3D scene scripts
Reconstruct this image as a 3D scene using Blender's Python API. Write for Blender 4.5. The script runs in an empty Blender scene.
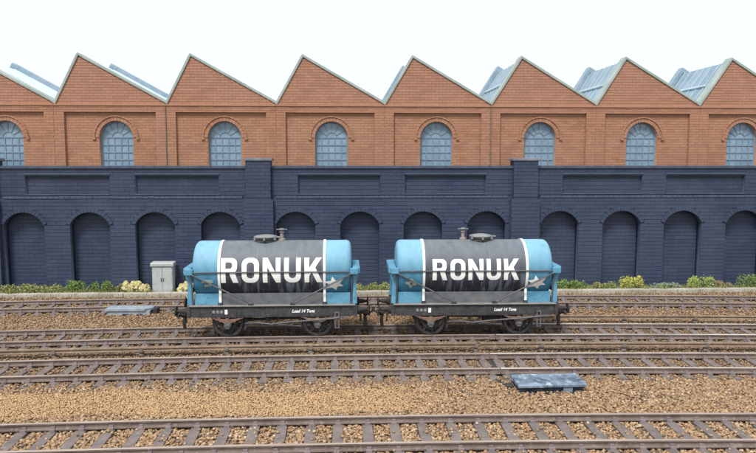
import bpy, bmesh, math, random
import numpy as np
from mathutils import Vector, Matrix
R = math.radians
random.seed(7)
rng = np.random.default_rng(11)
S = bpy.context.scene
COL = S.collection

# ------------------------------------------------------------------ camera
cd = bpy.data.cameras.new('camera')
cd.sensor_width = 36.0
cd.lens = 690 / 756 * 36
cd.clip_start = 0.1
cd.clip_end = 3000
cam = bpy.data.objects.new('camera', cd)
COL.objects.link(cam)
cam.location = (0, 0, 5.15)
cam.rotation_euler = (R(90 - 5.5), 0, R(-2.33))
S.camera = cam

# ------------------------------------------------------------------ sky, sun, exposure
SUN_EL, SUN_AZ = 56, 205         # azimuth the light comes from, clockwise from +Y
W = bpy.data.worlds.new('World')
S.world = W
W.use_nodes = True
nt = W.node_tree
nt.nodes.clear()
wo = nt.nodes.new('ShaderNodeOutputWorld')
bg = nt.nodes.new('ShaderNodeBackground')
sk = nt.nodes.new('ShaderNodeTexSky')
sk.sky_type = 'NISHITA'
sk.sun_disc = False
sk.sun_elevation = R(SUN_EL)
sk.sun_rotation = R(SUN_AZ)
sk.dust_density = 3.0
mx = nt.nodes.new('ShaderNodeMix')
mx.data_type = 'RGBA'
mx.inputs[0].default_value = 0.80
nt.links.new(sk.outputs[0], mx.inputs[6])
mx.inputs[7].default_value = (7.6, 7.95, 8.05, 1)      # even white overcast
nt.links.new(mx.outputs[2], bg.inputs[0])
bg.inputs[1].default_value = 0.104
nt.links.new(bg.outputs[0], wo.inputs[0])
sl = bpy.data.lights.new('sun', 'SUN')
sl.energy = 2.6
sl.angle = R(14)
sl.color = (1.0, 0.96, 0.9)
sun = bpy.data.objects.new('sun', sl)
COL.objects.link(sun)
sd = Vector((math.sin(R(SUN_AZ)) * math.cos(R(SUN_EL)), math.cos(R(SUN_AZ)) * math.cos(R(SUN_EL)), math.sin(R(SUN_EL))))
sun.rotation_euler = sd.to_track_quat('Z', 'Y').to_euler()
sun.location = sd * 60
S.view_settings.view_transform = 'Standard'
S.view_settings.look = 'None'
S.view_settings.exposure = 0.5
S.view_settings.gamma = 1

# ------------------------------------------------------------------ materials
def nd(t, k, **kw):
    n = t.nodes.new(k)
    for a, b in kw.items():
        setattr(n, a, b)
    return n

def new_mat(name, rough=0.8, metal=0.0, spec=0.5):
    m = bpy.data.materials.new(name)
    m.use_nodes = True
    t = m.node_tree
    p = t.nodes['Principled BSDF']
    p.inputs['Roughness'].default_value = rough
    p.inputs['Metallic'].default_value = metal
    p.inputs['Specular IOR Level'].default_value = spec
    return m, t, p

def c4(c):
    return (c[0], c[1], c[2], 1)

def mixc(t, fac, a, b):
    n = nd(t, 'ShaderNodeMix', data_type='RGBA')
    for sock, v in ((0, fac), (6, a), (7, b)):
        if hasattr(v, 'links') or hasattr(v, 'is_linked'):
            t.links.new(v, n.inputs[sock])
        elif sock == 0:
            n.inputs[0].default_value = v
        else:
            n.inputs[sock].default_value = c4(v)
    return n.outputs[2]

def coords(t, scale=(1, 1, 1), world=False):
    mp = nd(t, 'ShaderNodeMapping')
    mp.inputs['Scale'].default_value = scale
    if world:
        t.links.new(nd(t, 'ShaderNodeNewGeometry').outputs['Position'], mp.inputs[0])
    else:
        t.links.new(nd(t, 'ShaderNodeTexCoord').outputs['Object'], mp.inputs[0])
    return mp.outputs[0]

def noise(t, scale, detail=4, stretch=(1, 1, 1), world=True, rough=0.6):
    n = nd(t, 'ShaderNodeTexNoise')
    n.inputs['Scale'].default_value = scale
    n.inputs['Detail'].default_value = detail
    n.inputs['Roughness'].default_value = rough
    t.links.new(coords(t, stretch, world), n.inputs['Vector'])
    return n.outputs['Fac']

def ramp(t, fac, stops, interp='LINEAR'):
    r = nd(t, 'ShaderNodeValToRGB')
    r.color_ramp.interpolation = interp
    el = r.color_ramp.elements
    while len(el) < len(stops):
        el.new(0.5)
    for e, (p, c) in zip(el, stops):
        e.position = p
        e.color = c4(c) if not isinstance(c, (int, float)) else (c, c, c, 1)
    t.links.new(fac, r.inputs[0])
    return r.outputs[0]

def bump(t, p, h, strength=0.3, dist=0.02):
    b = nd(t, 'ShaderNodeBump')
    b.inputs['Strength'].default_value = strength
    b.inputs['Distance'].default_value = dist
    t.links.new(h, b.inputs['Height'])
    t.links.new(b.outputs[0], p.inputs['Normal'])

def worn(name, a, b, scale=3.0, rough=0.8, lo=0.35, hi=0.65, bmp=0.15, stretch=(1, 1, 1), metal=0.0, spec=0.4, fine=None, c=None):
    """two colours blended by noise, plus an optional fine speckle of a third"""
    m, t, p = new_mat(name, rough, metal, spec)
    f = ramp(t, noise(t, scale, 6, stretch), [(lo, 0.0), (hi, 1.0)])
    col = mixc(t, f, a, b)
    if c is not None:
        f2 = ramp(t, noise(t, fine or scale * 8, 3), [(0.56, 0.0), (0.68, 1.0)])
        col = mixc(t, f2, col, c)
    t.links.new(col, p.inputs['Base Color'])
    if bmp:
        bump(t, p, noise(t, scale * 9, 4), bmp, 0.01)
    return m

def brick_mat(name, cols, tint, rough=0.85):
    """each brick its own tone, plus weathering across the wall"""
    m, t, p = new_mat(name, rough, spec=0.3)
    g = nd(t, 'ShaderNodeNewGeometry')
    col = ramp(t, g.outputs['Random Per Island'], [(i / (len(cols)), c) for i, c in enumerate(cols)])
    f = ramp(t, noise(t, 0.55, 6), [(0.38, 0.0), (0.68, 1.0)])
    f_ = nd(t, 'ShaderNodeMath', operation='MULTIPLY')
    t.links.new(f, f_.inputs[0]); f_.inputs[1].default_value = 0.6
    col = mixc(t, f_.outputs[0], col, tint)
    f2 = ramp(t, noise(t, 22, 3), [(0.35, 0.0), (0.75, 0.35)])
    col = mixc(t, f2, col, tuple(x * 0.72 for x in cols[0]))
    t.links.new(col, p.inputs['Base Color'])
    bump(t, p, noise(t, 30, 4), 0.25, 0.01)
    return m

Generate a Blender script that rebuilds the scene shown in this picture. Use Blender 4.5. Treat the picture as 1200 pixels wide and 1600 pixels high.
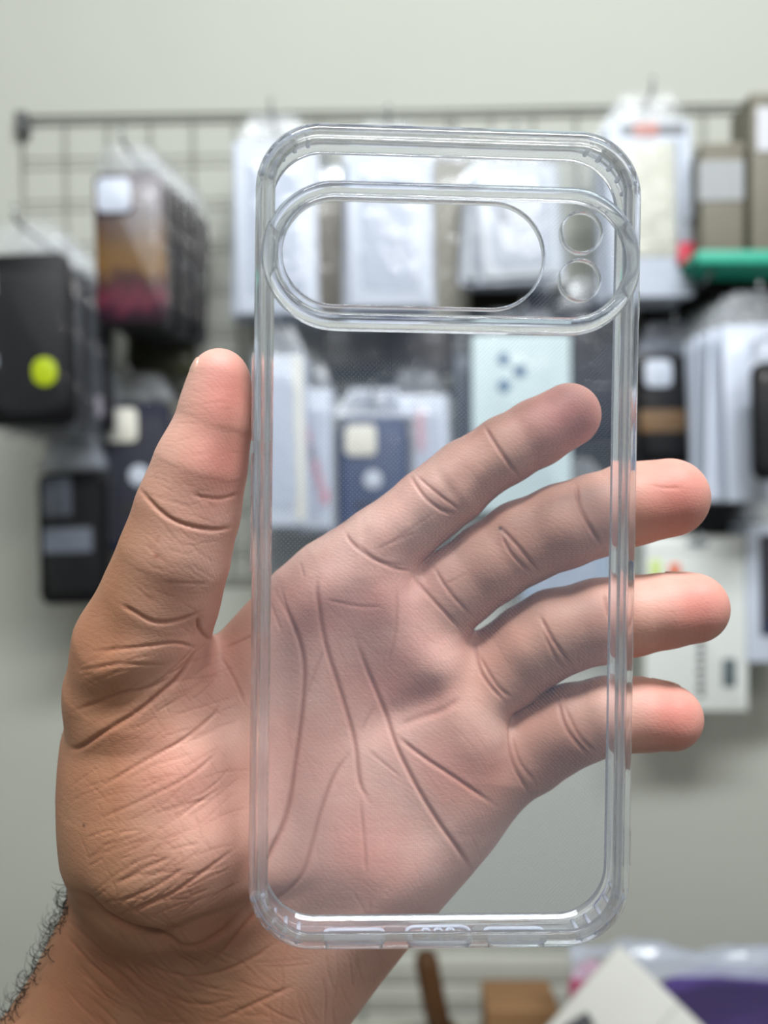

### Written task
Copy out all the records exactly, excluding pictures.

### Answer for the task
Reconstruct this image as a 3D scene using Blender's Python API. Write for Blender 4.5. The script runs in an empty Blender scene.
import bpy, bmesh, math, random
import numpy as np
from mathutils import Vector, Matrix
R = math.radians
random.seed(7)
rng = np.random.default_rng(11)
S = bpy.context.scene
COL = S.collection

# ------------------------------------------------------------------ camera
cd = bpy.data.cameras.new('camera')
cd.sensor_width = 36.0
cd.lens = 690 / 756 * 36
cd.clip_start = 0.1
cd.clip_end = 3000
cam = bpy.data.objects.new('camera', cd)
COL.objects.link(cam)
cam.location = (0, 0, 5.15)
cam.rotation_euler = (R(90 - 5.5), 0, R(-2.33))
S.camera = cam

# ------------------------------------------------------------------ sky, sun, exposure
SUN_EL, SUN_AZ = 56, 205         # azimuth the light comes from, clockwise from +Y
W = bpy.data.worlds.new('World')
S.world = W
W.use_nodes = True
nt = W.node_tree
nt.nodes.clear()
wo = nt.nodes.new('ShaderNodeOutputWorld')
bg = nt.nodes.new('ShaderNodeBackground')
sk = nt.nodes.new('ShaderNodeTexSky')
sk.sky_type = 'NISHITA'
sk.sun_disc = False
sk.sun_elevation = R(SUN_EL)
sk.sun_rotation = R(SUN_AZ)
sk.dust_density = 3.0
mx = nt.nodes.new('ShaderNodeMix')
mx.data_type = 'RGBA'
mx.inputs[0].default_value = 0.80
nt.links.new(sk.outputs[0], mx.inputs[6])
mx.inputs[7].default_value = (7.6, 7.95, 8.05, 1)      # even white overcast
nt.links.new(mx.outputs[2], bg.inputs[0])
bg.inputs[1].default_value = 0.104
nt.links.new(bg.outputs[0], wo.inputs[0])
sl = bpy.data.lights.new('sun', 'SUN')
sl.energy = 2.6
sl.angle = R(14)
sl.color = (1.0, 0.96, 0.9)
sun = bpy.data.objects.new('sun', sl)
COL.objects.link(sun)
sd = Vector((math.sin(R(SUN_AZ)) * math.cos(R(SUN_EL)), math.cos(R(SUN_AZ)) * math.cos(R(SUN_EL)), math.sin(R(SUN_EL))))
sun.rotation_euler = sd.to_track_quat('Z', 'Y').to_euler()
sun.location = sd * 60
S.view_settings.view_transform = 'Standard'
S.view_settings.look = 'None'
S.view_settings.exposure = 0.5
S.view_settings.gamma = 1

# ------------------------------------------------------------------ materials
def nd(t, k, **kw):
    n = t.nodes.new(k)
    for a, b in kw.items():
        setattr(n, a, b)
    return n

def new_mat(name, rough=0.8, metal=0.0, spec=0.5):
    m = bpy.data.materials.new(name)
    m.use_nodes = True
    t = m.node_tree
    p = t.nodes['Principled BSDF']
    p.inputs['Roughness'].default_value = rough
    p.inputs['Metallic'].default_value = metal
    p.inputs['Specular IOR Level'].default_value = spec
    return m, t, p

def c4(c):
    return (c[0], c[1], c[2], 1)

def mixc(t, fac, a, b):
    n = nd(t, 'ShaderNodeMix', data_type='RGBA')
    for sock, v in ((0, fac), (6, a), (7, b)):
        if hasattr(v, 'links') or hasattr(v, 'is_linked'):
            t.links.new(v, n.inputs[sock])
        elif sock == 0:
            n.inputs[0].default_value = v
        else:
            n.inputs[sock].default_value = c4(v)
    return n.outputs[2]

def coords(t, scale=(1, 1, 1), world=False):
    mp = nd(t, 'ShaderNodeMapping')
    mp.inputs['Scale'].default_value = scale
    if world:
        t.links.new(nd(t, 'ShaderNodeNewGeometry').outputs['Position'], mp.inputs[0])
    else:
        t.links.new(nd(t, 'ShaderNodeTexCoord').outputs['Object'], mp.inputs[0])
    return mp.outputs[0]

def noise(t, scale, detail=4, stretch=(1, 1, 1), world=True, rough=0.6):
    n = nd(t, 'ShaderNodeTexNoise')
    n.inputs['Scale'].default_value = scale
    n.inputs['Detail'].default_value = detail
    n.inputs['Roughness'].default_value = rough
    t.links.new(coords(t, stretch, world), n.inputs['Vector'])
    return n.outputs['Fac']

def ramp(t, fac, stops, interp='LINEAR'):
    r = nd(t, 'ShaderNodeValToRGB')
    r.color_ramp.interpolation = interp
    el = r.color_ramp.elements
    while len(el) < len(stops):
        el.new(0.5)
    for e, (p, c) in zip(el, stops):
        e.position = p
        e.color = c4(c) if not isinstance(c, (int, float)) else (c, c, c, 1)
    t.links.new(fac, r.inputs[0])
    return r.outputs[0]

def bump(t, p, h, strength=0.3, dist=0.02):
    b = nd(t, 'ShaderNodeBump')
    b.inputs['Strength'].default_value = strength
    b.inputs['Distance'].default_value = dist
    t.links.new(h, b.inputs['Height'])
    t.links.new(b.outputs[0], p.inputs['Normal'])

def worn(name, a, b, scale=3.0, rough=0.8, lo=0.35, hi=0.65, bmp=0.15, stretch=(1, 1, 1), metal=0.0, spec=0.4, fine=None, c=None):
    """two colours blended by noise, plus an optional fine speckle of a third"""
    m, t, p = new_mat(name, rough, metal, spec)
    f = ramp(t, noise(t, scale, 6, stretch), [(lo, 0.0), (hi, 1.0)])
    col = mixc(t, f, a, b)
    if c is not None:
        f2 = ramp(t, noise(t, fine or scale * 8, 3), [(0.56, 0.0), (0.68, 1.0)])
        col = mixc(t, f2, col, c)
    t.links.new(col, p.inputs['Base Color'])
    if bmp:
        bump(t, p, noise(t, scale * 9, 4), bmp, 0.01)
    return m

def brick_mat(name, cols, tint, rough=0.85):
    """each brick its own tone, plus weathering across the wall"""
    m, t, p = new_mat(name, rough, spec=0.3)
    g = nd(t, 'ShaderNodeNewGeometry')
    col = ramp(t, g.outputs['Random Per Island'], [(i / (len(cols)), c) for i, c in enumerate(cols)])
    f = ramp(t, noise(t, 0.55, 6), [(0.38, 0.0), (0.68, 1.0)])
    f_ = nd(t, 'ShaderNodeMath', operation='MULTIPLY')
    t.links.new(f, f_.inputs[0]); f_.inputs[1].default_value = 0.6
    col = mixc(t, f_.outputs[0], col, tint)
    f2 = ramp(t, noise(t, 22, 3), [(0.35, 0.0), (0.75, 0.35)])
    col = mixc(t, f2, col, tuple(x * 0.72 for x in cols[0]))
    t.links.new(col, p.inputs['Base Color'])
    bump(t, p, noise(t, 30, 4), 0.25, 0.01)
    return m

Generate a Blender script that rebuilds the scene shown in this picture. Use Blender 4.5. Treat the picture as 1200 pixels wide and 1600 pixels high.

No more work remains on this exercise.